30 January 2000
8300 BCE child's remains in Cyprus
The child's remains which were found in a well in western Cyprus five years ago have been dated back to 8300 BCE, which would make them the island's oldest such traces of human habitation, officials said.
The antiquities department said in a statement the child's remains were unearthed in 1994 in the Kissonerga region, north of the coastal town of Paphos, and their age has been confirmed by independent research in Arizona, Oxford and Edinburgh.
"Based on this we may assume the earliest date of settlement in Cyprus was around 8300 BCE," antiquities department director Sophocles Hadjisavvas said.
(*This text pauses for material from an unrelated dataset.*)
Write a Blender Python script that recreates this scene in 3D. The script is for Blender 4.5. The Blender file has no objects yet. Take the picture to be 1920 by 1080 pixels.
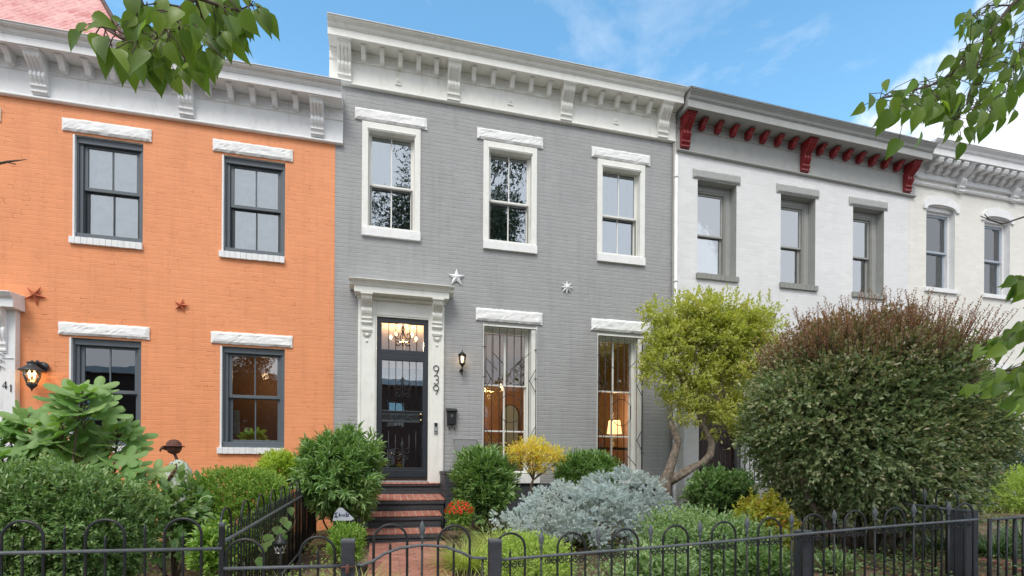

Earlier this year French researchers unearthed what were then considered to be the oldest remains found at a 8200-7000 BCE site close to the southern town of Limassol.
Researchers from the University of Edinburgh found the Kissonerga remains in an ancient well which also contained seeds of domesticated crops and sheep, goat, pig and deer bones.
The findings suggested the child belonged to one of the first human groups of farmers to colonise the island, the antiquities department said.
In a second well, not as old as the first one, researchers said they found detached skulls of more humans carefully deposited together with animal carcasses. The specific burial customs were typical of certain pre-pottery neolithic cultures of the Levantine mainland and South Anatolia, providing valuable evidence on the origin of the island's first settlers.